=== Data for this exercise ===
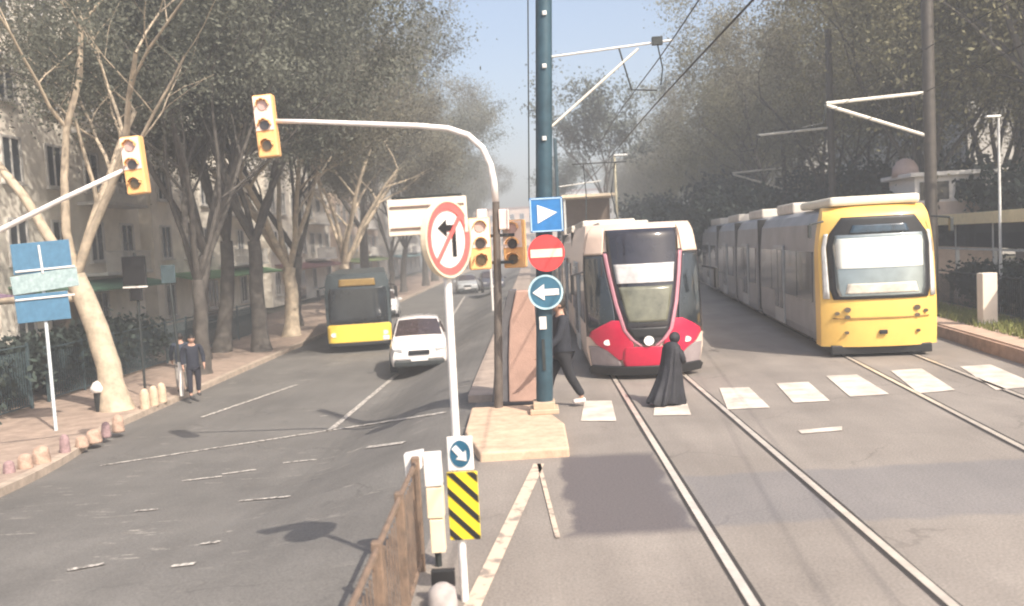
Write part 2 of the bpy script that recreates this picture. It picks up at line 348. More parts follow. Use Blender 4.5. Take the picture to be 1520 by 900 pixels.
# ------------------------------------------------------------ trees
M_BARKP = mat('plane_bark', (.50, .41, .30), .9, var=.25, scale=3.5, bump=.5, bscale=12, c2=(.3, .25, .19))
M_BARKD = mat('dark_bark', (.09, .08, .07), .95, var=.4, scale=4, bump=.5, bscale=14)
M_LEAFL = mat('leaf_greyish', (.165, .172, .135), .75, var=.5, scale=.3, island=.28, trans=.5)
M_LEAFR = mat('leaf_khaki', (.23, .215, .13), .75, var=.5, scale=.3, island=.28, trans=.5)
M_LEAFB = mat('leaf_brownish', (.21, .195, .14), .75, var=.5, scale=.3, island=.28, trans=.5)
M_LEAFD = mat('leaf_dark', (.035, .05, .04), .7, var=.35, scale=.5, island=.4, trans=.15)
def tree_meshes(seed, H, rad, fork, r0, leafm, barkm, nleaf=9000, lsz=.16, lean=(0, 0), limbs=5, low=.28, cl=.75, stub=False, bend=None, droop=0.):
    q = random.Random(seed); b = MB(); tips = []
    def branch(p, d, L, r, lvl):
        pts = [p]; rs = [r]; k = 5
        for i in range(k):
            d = (d + Vector((q.gauss(0, .13), q.gauss(0, .13), q.gauss(.03, .07)))).normalized()
            p = p + d * L / k; pts.append(p); rs.append(r * (1 - .55 * (i + 1) / k))
            if lvl and i >= 1 and q.random() < .8:
                a = q.uniform(0, 6.28); e = (d * .75 + Vector((math.cos(a), math.sin(a), q.uniform(-.1, .5))) * .75).normalized()
                branch(p, e, L * q.uniform(.45, .68), rs[-1] * .6, lvl - 1)
        b.tube(pts, rs, 9 if r > .09 else (6 if r > .03 else 4), cap=False)
        if lvl <= 1: tips.extend(pts[2:] if lvl == 0 else pts[3:])
    base = Vector((0, 0, -.2)); top = Vector((lean[0], lean[1], fork)); k = 8; pts = []; rs = []
    for i in range(k + 1):
        u = i / k; c = base.lerp(top, u) + Vector((math.sin(u * 3.1) * .12 * (bend or 1), 0, 0)) + Vector((q.gauss(0, .02), q.gauss(0, .02), 0))
        pts.append(c); rs.append(r0 * (1.5 - .5 * min(1, u * 4)) * (1 - .22 * u))
    b.tube(pts, rs, 14, cap=False)
    for i in range(limbs):
        a = i * 6.283 / limbs + q.uniform(-.3, .3); sp = q.uniform(.3, .62) * rad / (H * .4)
        d = Vector((math.cos(a) * sp, math.sin(a) * sp, 1)).normalized()
        branch(top - Vector((0, 0, .15 * i / limbs)), d, (H - fork) * q.uniform(.42, .6), r0 * q.uniform(.36, .52), 3)
    if stub:
        b.tube([top - Vector((0, 0, .5)), top + Vector((-.9, -.1, -.5)), top + Vector((-2.0, -.2, -.55))], [.17, .11, .085], 9)
    trunk = b.build('trunk', barkm, smooth=True)
    c = MB(); vs = []; fs = []
    tips = [t for t in tips if t.z > H * low]
    for i in range(nleaf):
        t = q.choice(tips); p = t + Vector((q.gauss(0, cl), q.gauss(0, cl), q.gauss(0, cl * .8))) * q.random() ** .5
        p.z = min(p.z, H + q.gauss(0, .3)) - (abs(q.gauss(0, 1.6)) if q.random() < droop else 0); s_ = lsz * q.uniform(.6, 1.5)
        n_ = Vector((q.gauss(0, 1), q.gauss(0, 1), q.gauss(.3, 1))).normalized(); a = n_.orthogonal().normalized(); a.rotate(Matrix.Rotation(q.uniform(0, 6.28), 3, n_)); e = n_.cross(a)
        k = len(vs); vs += [p - a * s_, p - e * s_ * .55, p + a * s_, p + e * s_ * .55]; fs.append((k, k + 1, k + 2, k + 3))
    me = bpy.data.meshes.new('crown'); me.from_pydata([tuple(v) for v in vs], [], fs); me.materials.append(leafm)
    crown = bpy.data.objects.new('crown', me); col.objects.link(crown)
    return trunk, crown
def plant_tree(name, tm, label, x, y, rz=0, s=1., group=None, z=None, sz=None, cat='tree', proto={}):
    r = T(name, label, cat, (x, y, gz(x, y) + .08 if z is None else z), rz, group); r.scale = (s, s, sz or s)
    key = id(tm)
    for o in tm:
        if key in proto: o = o.copy(); col.objects.link(o)
        o.parent = r
    proto[key] = 1
    return r
GL = 'plane trees along the left pavement'; GR = 'trees behind the tram tracks on the right'
near = tree_meshes(3, 15, 6, 3.55, .33, M_LEAFL, M_BARKP, 16000, .05, lean=(-.85, .1), limbs=4, low=.36, stub=True)
p = atg(196, 615); plant_tree('plane_tree', near, 'nearest plane tree with a thick pale leaning trunk and low sawn side limb', p.x - .35, p.y, 0, group=GL)
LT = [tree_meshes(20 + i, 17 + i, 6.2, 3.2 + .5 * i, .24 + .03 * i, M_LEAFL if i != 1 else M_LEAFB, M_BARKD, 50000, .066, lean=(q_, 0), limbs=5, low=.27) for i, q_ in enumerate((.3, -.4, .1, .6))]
PT = tree_meshes(31, 16, 6, 3.0, .33, M_LEAFB, M_BARKP, 48000, .066, lean=(.2, 0), limbs=6, low=.36)
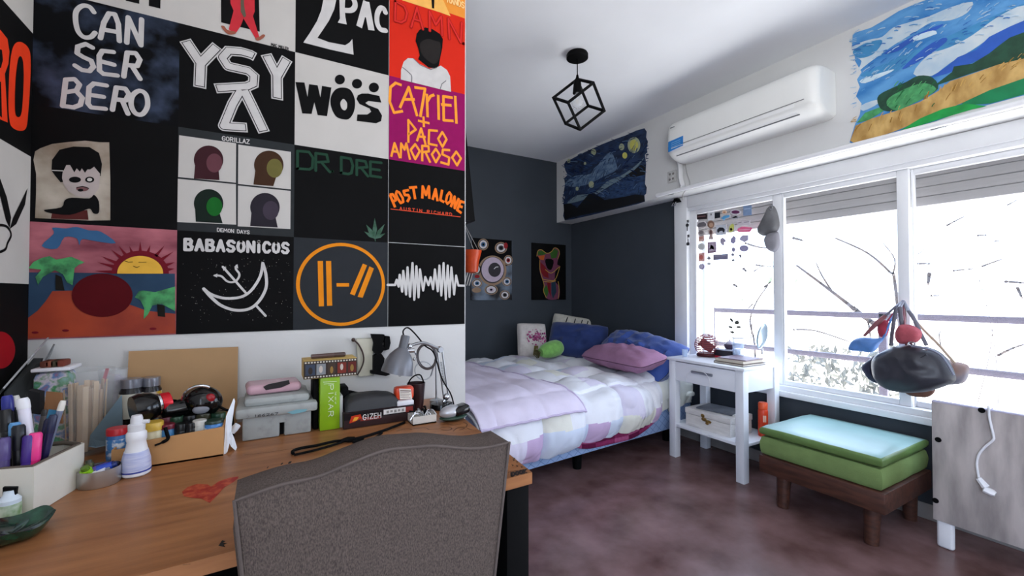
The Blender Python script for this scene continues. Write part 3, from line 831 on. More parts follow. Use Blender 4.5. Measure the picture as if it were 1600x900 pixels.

=== Required task ===
Quote, exactly and only, the lines from the first line of the data above through the line containing "c2=(.3, .25, .19))". The pictures do not belong in it.

=== Exercise result ===
Write part 2 of the bpy script that recreates this picture. It picks up at line 348. More parts follow. Use Blender 4.5. Take the picture to be 1520 by 900 pixels.
# ------------------------------------------------------------ trees
M_BARKP = mat('plane_bark', (.50, .41, .30), .9, var=.25, scale=3.5, bump=.5, bscale=12, c2=(.3, .25, .19))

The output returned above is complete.